The vast bulk of the media coverage of Jeremy Corbyn's leadership — as illustrated by the above Andrew Marr youtube video of an interview with Jeremy — focuses on Jeremy's support or lack of support from Labour Members of Parliament. Those Labour MPs who have attacked his leadership generally argue that he 'showed a lack of leadership' in the EU Referendum. In the above interview, Jeremy rebuffs that idea. Jeremy also draws attention to his 'real mandate', a mandate that got non-party-politically aligned KUWG members to join the Labour Party with rekindled hope in the electoral process even after what Tony Blair's Government did to their faith in the Labour Party.

(Lies of Tony Blair and his allies preceded the invasion of Iraq in 2003; their 'benefit thieves' lies also preceded attacks on the welfare state.)

We point out in our turn in this statement as members of a non-party-political organisation, that it is wrong to focus on a party leader's 'mandate' or 'leadership credentials' as being the number of elected Members of Parliament who support him in Parliament.

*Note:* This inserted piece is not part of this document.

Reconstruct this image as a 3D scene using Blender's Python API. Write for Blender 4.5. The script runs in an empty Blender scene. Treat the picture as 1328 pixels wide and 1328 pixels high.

  1. The 'first past the post' electoral system lacks Proportional Representation and scope for proper representation of the most marginalised people socio-economically in a society dominated by the interests of home owners and salaried classes;
  2. The majority of his detractors within the Parliamentary Labour Party are MPs who failed to stand out in opposition to the Conservatives' worsening attacks on all people in unemployment and precarious working conditions. When it came to the vote regarding the Welfare Reform & Work Bill their failure to be an effective opposition and support other opposition parties in voting against that legislation, that Bill passed as an Act of Parliament while the majority of Labour MPs abstained; and
  3. The gulf between MPs' nearly £75K salaries plus parliamentary expenses and the degrading level of 'overall benefit cap' that the Welfare Reform & Work Act introduces reduces the credibility of those now-dissident Labour MPs. They did not act against the reduced overall benefit cap and spread of more and more benefit sanctions while Universal Credit is actually set to destroy the welfare state rather than redeem it.

We concur with Jeremy Corbyn that he would be wrong to 'walk away' under the attacks of such opposition to his leadership. He really does have a mandate, and he should have more time to outline our interests than he got in that interview and the like. Such a surrender to lobbyists and media interests with dubious credentials and motives would be a desertion and a kowtowing to the interests of those MPs who do not represent our views and fail to support vulnerable people.